話を聞きながら、ボディ形状が「エアロトップ」と呼ばれるものであることに気づく。屋根が開くのである。無遠慮に「開けてもらえますか?」と聞くと快諾してくれ、専用の工具を用いてルーフが外され、リアのラゲージルームに収められた。2人がかりで5分ほど時間を要し、手を煩わせてしまったことを申し訳なく感じる。
「これはエアロトップにこだわって買ってきたんですよ。自分で持っているとなかなか外さなかったりするので、実際に買うならクローズドボディという方が多いのですが、借りるならこっちの方がいいかなっていうのがありました」(同前)

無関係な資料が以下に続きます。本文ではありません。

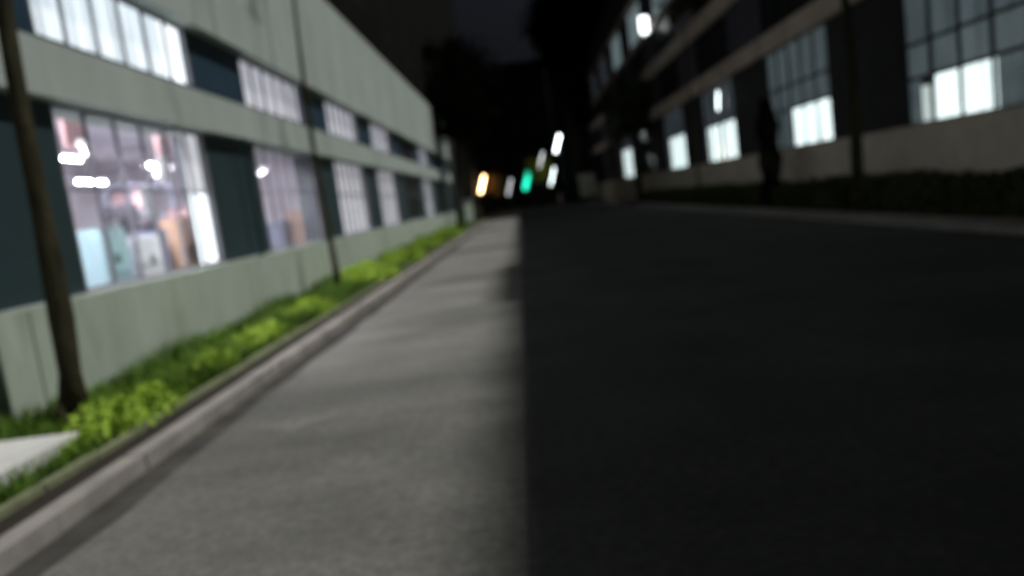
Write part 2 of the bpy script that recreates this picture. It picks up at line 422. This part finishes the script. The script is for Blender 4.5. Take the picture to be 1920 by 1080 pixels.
# hanging cloths
def cloth(x, y0, y1, z0, z1, mm, label):
    mb = MB(); n = 14
    for i in range(n):
        a, b = i/n, (i+1)/n
        xa = .03*math.sin(a*22); xb = .03*math.sin(b*22)
        mb.quad((xa, y0+(y1-y0)*a, z0), (xb, y0+(y1-y0)*b, z0), (xb, y0+(y1-y0)*b, z1), (xa, y0+(y1-y0)*a, z1))
        mb.quad((xa-.01, y0+(y1-y0)*a, z0), (xa-.01, y0+(y1-y0)*a, z1), (xb-.01, y0+(y1-y0)*b, z1), (xb-.01, y0+(y1-y0)*b, z0))
    t = empty('hanging_cloth', (x, 0, 0)); tag(t, label, 'cloth', 'cloths hanging inside the big front window')
    mb.build('fabric', mm, t)
    MB().tube([(-.005, y0-.05, z1+.01), (-.005, y1+.05, z1+.01)], .012, 6).build('rail', M['metal'], t)
cloth(-5.8, 9.5, 9.95, 3.0, 3.6, M['pink'], 'short pink cloth hanging in the top left corner of the big front window')
cloth(-5.8, 11.95, 12.4, 3.05, 3.6, M['pink'], 'short pink cloth hanging at the top of the fourth pane')
cloth(-5.8, 11.85, 12.25, 2.6, 3.0, M['white'], 'small white cloth hanging just under the pink cloth in the fourth pane')
cloth(-5.8, 11.15, 11.5, 2.05, 2.5, M['white'], 'small white cloth hanging in the middle of the big front window')
def machine(x, y):
    t = empty('machine', (x, y, .9)); tag(t, 'dark machine with a raised arm inside the big front window', 'machine')
    MB().box(-.35, .35, -.45, .45, 0, .75).build('base', M['dark'], t, bevel=.03)
    MB().box(-.12, .12, .15, .40, .752, 1.45).build('column', M['dark'], t, bevel=.02)
    MB().box(-.10, .10, -.40, .148, 1.2, 1.42).build('arm', M['dark'], t, bevel=.02)
    MB().tube([(0, -.3, .95), (0, -.3, 1.2)], .04, 10).build('spindle', M['metal'], t)
machine(-6.6, 11.9)
def workbench(x, y):
    t = empty('workbench', (x, y, .9)); tag(t, 'pale workbench in the second ground floor window room', 'table')
    MB().box(-.35, .35, -.8, .8, .78, .83).build('table_top', M['white'], t)
    for a in (-.3, .26):
        for b in (-.75, .71): MB().box(a, a+.04, b, b+.04, 0, .78).build('leg', M['metal'], t)
workbench(-7.6, 16.6)

# ------------------------------------------------------------------ building on the right
XR = 10.0
rb = empty('office_block', (XR, 0, 0))
tag(rb, 'long unlit brown grey block on the right with bright lower window panes', 'building')
def Rb(mb, name, m_, parent=rb, **k):
    mb.v = [(x-XR, y, z) for x, y, z in mb.v]
    return mb.build(name, m_, parent, **k)
Rb(MB().box(XR, XR+.5, Y0, 95, 0, 2.05), 'sill_wall', M['rwall'])
Rb(MB().box(XR-.06, XR+.6, Y0, 95, 2.052, 2.10), 'window_ledge', M['rwall'])
Rb(MB().box(XR-.12, XR+.6, Y0, 95, 5.75, 6.45), 'floor_band', M['rband'])
Rb(MB().box(XR-.12, XR+.6, Y0, 95, 8.55, 9.35), 'floor_band', M['rband'])
Rb(MB().box(XR-.12, XR+.6, Y0, 95, 11.3, 11.7), 'floor_band', M['rband'])
Rb(MB().box(XR-.12, XR+.6, Y0, 95, 14.5, 14.9), 'floor_band', M['rband'])
Rb(MB().box(XR, XR+12, Y0, 95, 14.9, 17.5), 'parapet_wall', M['rdark'])
Rb(MB().box(XR+.6, XR+12, Y0, 95, 0, 14.9), 'core', M['black'])
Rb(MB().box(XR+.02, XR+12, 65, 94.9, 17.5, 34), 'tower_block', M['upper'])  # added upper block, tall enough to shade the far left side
Rb(MB().box(XR+.01, XR+2.5, 13.2, 19.5, 17.5, 17.95), 'roof_shadow_box', M['rdark'])  # unseen box, added to cast the bump in the road shadow
P = 10.05; R0w = 13.3; RW = 5.65
starts = [R0w+P*i for i in range(-2, 9)]
prev = Y0
for w in starts+[95]:
    if w > 95: w = 95
    Rb(MB().box(XR+.04, XR+.6, prev, w, 2.10, 5.75), 'wall_panel', M['rpier'])
    prev = w+RW
for z0, z1, in ((6.45, 8.55), (9.35, 11.3), (11.7, 14.5)):
    prev = Y0
    for w in starts+[95]:
        Rb(MB().box(XR+.05, XR+.6, prev, w, z0, z1), 'wall_panel', M['rdark'])
        prev = w+RW
for i, w in enumerate(starts):
    if w+RW > 95: break
    j = i-2
    f = M['frame_r']
    up = M['r_dim'] if j in (0, 1) else M['r_mid']
    pan = []
    if j == 0:
        pan = [(up, 0, 5, 3.24, 5.7), (up, 0, 2, 2.13, 3.2), (M['r_lit'], 2, 4, 2.13, 3.2), (M['r_soft'], 4, 4.5, 2.13, 3.0), (up, 4.5, 5, 2.13, 3.2)]
    elif j == 1:
        pan = [(up, 0, 5, 3.5, 5.7), (M['r_lit'], 0, 3, 2.13, 3.46), (up, 3, 5, 2.13, 3.46)]
    elif j == 2:
        pan = [(up, 0, 5, 3.9, 5.7), (M['r_lit'], 0, 2, 2.13, 3.86), (M['r_lit'], 2.5, 4.5, 2.13, 3.86), (up, 4.5, 5, 2.13, 3.86)]
    elif j == 3:
        pan = [(up, 0, 5, 4.1, 5.7), (M['r_lit'], 0, 4, 2.13, 4.06), (up, 4, 5, 2.13, 4.06)]
    elif j == 5:
        pan = [(M['r_lit'], 0, 5, 2.13, 4.6), (up, 0, 5, 4.64, 5.7)]
    else:
        pan = [(M['r_mid'] if j < 0 else M['black'], 0, 5, 2.13, 5.7)]
    rows = {0: [3.22, 4.05], 1: [3.48, 4.3], 2: [3.88], 3: [4.08]}.get(j, [4.62])
    window(w, w+RW, 2.10, 5.75, XR+.06, 5, rows, f, rb, pan, sgn=-1, ft=.045)
    window(w, w+RW, 6.45, 8.55, XR+.07, 5, [7.9], f, rb, [(M['black'], 0, 5, 6.5, 8.5)], sgn=-1, ft=.04)
    window(w, w+RW, 9.35, 11.3, XR+.07, 5, [], f, rb, [(M['black'], 0, 5, 9.4, 11.25)], sgn=-1, ft=.04)
    mm = M['r_up'] if j in (3, 4, 5) else (M['r_up2'] if j in (6, 7) else M['black'])
    window(w, w+RW, 11.7, 14.5, XR+.07, 5, [], f, rb, [(mm, 0, 5, 11.8, 14.4)], sgn=-1, ft=.04)

# ------------------------------------------------------------------ far end: dark blocks closing the street
eb = empty('tower_block', (0, 112, 0)); tag(eb, 'black square block closing the far end of the street under the sky', 'building')
MB().box(-22, 6.0, 0, 14, 0, 21.5).build('wall', M['black'], eb)
MB().box(-21.5, 5.5, .5, 13.5, 21.5, 21.8).build('roof', M['upper'], eb)
for i in range(8):
    for z in (3, 7, 11, 15): MB().box(-20+i*3.3, -18.6+i*3.3, -.05, -.004, z, z+1.6).build('window', M['frame_r'], eb)
tb = empty('apartment_tower', (6.1, 97, 0)); tag(tb, 'tall black tower beyond the end of the right hand block', 'building')
MB().box(0, 18, 0, 12, 0, 42).build('wall', M['black'], tb)
MB().box(-.3, 18.3, -.3, 12.3, 42, 42.5).build('roof', M['upper'], tb)
for z in range(3, 40, 4):
    for i in range(4): MB().box(1.5+i*3, 3+i*3, -.05, -.004, z, z+1.6).build('window', M['frame_r'], tb)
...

たしかに「オープンカーに一度は乗ってみたい」という需要は多いが、自分で維持するにはハードルが高い。旧車となればなおさらであり、スープラはそうしたニーズにも応えることになるだろう。
「こんなものほんとに買ってきたのかよ……」
次の作業場には、リフトアップされたドンガラ状態のボディが。鈑金塗装を終え、最終の磨き工程に入ったAW型MR2である。この車両は、レンタカーサービスの開始段階ではまだ導入の見込みが立っていない。
この車両は仕入れ時の状態がとくに悪く、ほとんど廃車寸前といった具合だったという。KINTO側の担当者は「最初に見た時、こんなものほんとに買ってきたのかよってくらい汚かったですよ」と語る。

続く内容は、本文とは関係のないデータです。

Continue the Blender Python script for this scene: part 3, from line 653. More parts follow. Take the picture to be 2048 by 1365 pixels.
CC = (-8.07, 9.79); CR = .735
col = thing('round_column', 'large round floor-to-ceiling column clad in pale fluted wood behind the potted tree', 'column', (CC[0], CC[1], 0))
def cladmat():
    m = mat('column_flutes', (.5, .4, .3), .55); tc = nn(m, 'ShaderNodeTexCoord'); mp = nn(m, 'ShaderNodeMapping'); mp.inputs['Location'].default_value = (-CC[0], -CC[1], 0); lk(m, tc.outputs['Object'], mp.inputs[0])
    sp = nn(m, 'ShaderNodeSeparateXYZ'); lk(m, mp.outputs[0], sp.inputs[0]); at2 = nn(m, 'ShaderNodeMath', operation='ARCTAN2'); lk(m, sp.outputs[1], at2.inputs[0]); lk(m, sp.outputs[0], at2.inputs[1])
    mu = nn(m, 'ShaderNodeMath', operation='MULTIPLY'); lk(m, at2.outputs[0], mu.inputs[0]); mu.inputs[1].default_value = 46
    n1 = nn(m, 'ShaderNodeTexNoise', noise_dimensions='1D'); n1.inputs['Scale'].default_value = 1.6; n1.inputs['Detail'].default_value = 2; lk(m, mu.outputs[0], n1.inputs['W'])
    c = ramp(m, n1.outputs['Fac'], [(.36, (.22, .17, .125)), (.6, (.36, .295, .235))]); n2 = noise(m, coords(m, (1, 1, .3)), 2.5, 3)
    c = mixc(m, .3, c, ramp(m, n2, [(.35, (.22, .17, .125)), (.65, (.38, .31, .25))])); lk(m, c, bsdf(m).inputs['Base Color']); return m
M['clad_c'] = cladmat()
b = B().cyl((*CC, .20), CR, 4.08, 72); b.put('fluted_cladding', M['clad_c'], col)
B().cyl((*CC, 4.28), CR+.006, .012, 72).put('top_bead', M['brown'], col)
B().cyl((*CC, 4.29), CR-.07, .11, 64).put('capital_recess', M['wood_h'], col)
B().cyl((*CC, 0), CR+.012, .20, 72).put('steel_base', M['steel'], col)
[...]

「この車両の場合には、『なるべく市場価値がつかない廃車寸前の車両も出回らせていきたい』という思いもあり、あえてボロボロの状態のものを仕入れており、チャレンジ的な側面があります」(トヨタ担当者)
チャレンジを引き受けるのは、電動パワトレ開発統括部の有志メンバーである。もともと鈑金塗装を専門としているわけではないから、試行錯誤を繰り返しながらボディをリフレッシュしていった。とくに旧車の場合、鉄板の内部まで腐食が進んでいることも珍しくなく、しばしば気の遠くなるような作業が要求される。
「車の塗装には大きく上塗りと下塗りがありますが、レストアの際に古い塗装をどこまで剥がすのかというのは業者によって違います。この車では塗装をすべて剥がし、磨いてから塗っていったのですが、塗った後から古い下地の痕跡がブツになって出てきてしまう。そのたびまた磨いて塗り直す、ということを繰り返しました」(同前)

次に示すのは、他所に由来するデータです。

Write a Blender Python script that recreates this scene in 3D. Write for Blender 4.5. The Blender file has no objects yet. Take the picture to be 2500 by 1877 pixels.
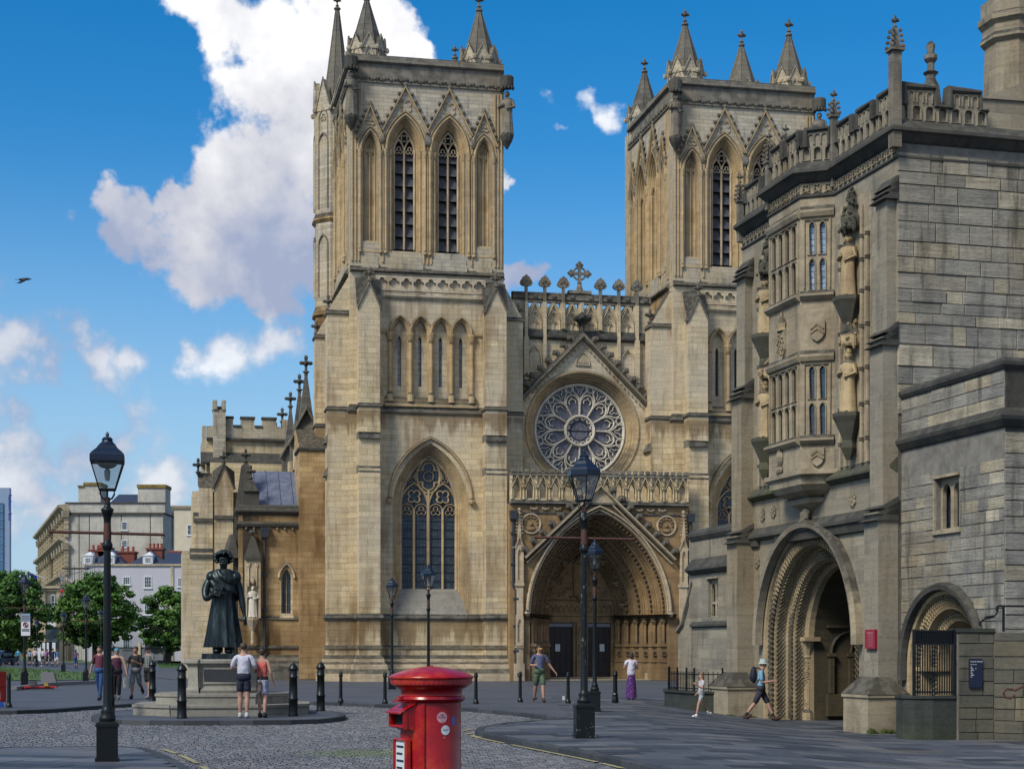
import bpy, bmesh, math, random
import numpy as np
from mathutils import Vector, Matrix
from mathutils.geometry import tessellate_polygon
R = math.radians
random.seed(7); rng = np.random.default_rng(7)
scn = bpy.context.scene
COL = scn.collection
# ---------------------------------------------------------------- camera
F = 4121.0; HOR = 1585.0; CAMH = 1.62
cam_d = bpy.data.cameras.new('camera'); cam = bpy.data.objects.new('camera', cam_d); COL.objects.link(cam)
cam.location = (0, 0, CAMH); cam.rotation_euler = (R(90), 0, 0)
cam_d.sensor_width = 36; cam_d.sensor_fit = 'HORIZONTAL'
cam_d.lens = F/2500*36; cam_d.shift_y = (HOR-938.5)/2500
cam_d.clip_start = 0.5; cam_d.clip_end = 4000
scn.camera = cam
# ---------------------------------------------------------------- light
SUN_EL, SUN_AZ = 46, 222        # azimuth clockwise from +Y: behind the camera, to the left
sd = Vector((math.sin(R(SUN_AZ))*math.cos(R(SUN_EL)), math.cos(R(SUN_AZ))*math.cos(R(SUN_EL)), math.sin(R(SUN_EL))))
sun_d = bpy.data.lights.new('sun', 'SUN'); sun_d.energy = 2.7; sun_d.angle = R(16); sun_d.color = (1.0, .95, .86)
sun = bpy.data.objects.new('sun', sun_d); COL.objects.link(sun); sun.rotation_euler = sd.to_track_quat('Z', 'Y').to_euler()
scn.view_settings.view_transform = 'Standard'; scn.view_settings.look = 'None'
scn.view_settings.exposure = 0.30; scn.view_settings.gamma = 1.0; scn.view_settings.use_curve_mapping = False
scn.cycles.max_bounces = 5; scn.cycles.diffuse_bounces = 3; scn.cycles.glossy_bounces = 3
scn.cycles.transparent_max_bounces = 6; scn.cycles.transmission_bounces = 3
scn.cycles.caustics_reflective = False; scn.cycles.caustics_refractive = False
world = bpy.data.worlds.new('World'); scn.world = world; world.use_nodes = True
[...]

さらに、かつての修理箇所に問題があれば、そこを直すのにいっそう時間がかかってしまう。
「この車両では、クオーターのところに分厚くパテが盛られて塗装をやりなおした痕があり、それが痩せてしまって塗膜に凹凸が出ていました。極限まで削って鉄板までいくと、ぶつけて凹んだところがそのままになっていたんですね。それをまた鈑金で平らに直し、薄くパテを塗って表面を直す作業が必要でした」(トヨタ作業担当者)
加えて、作業を担当するチームには若いメンバーが多く、知らない世代の車を手掛ける際の苦労もあったという。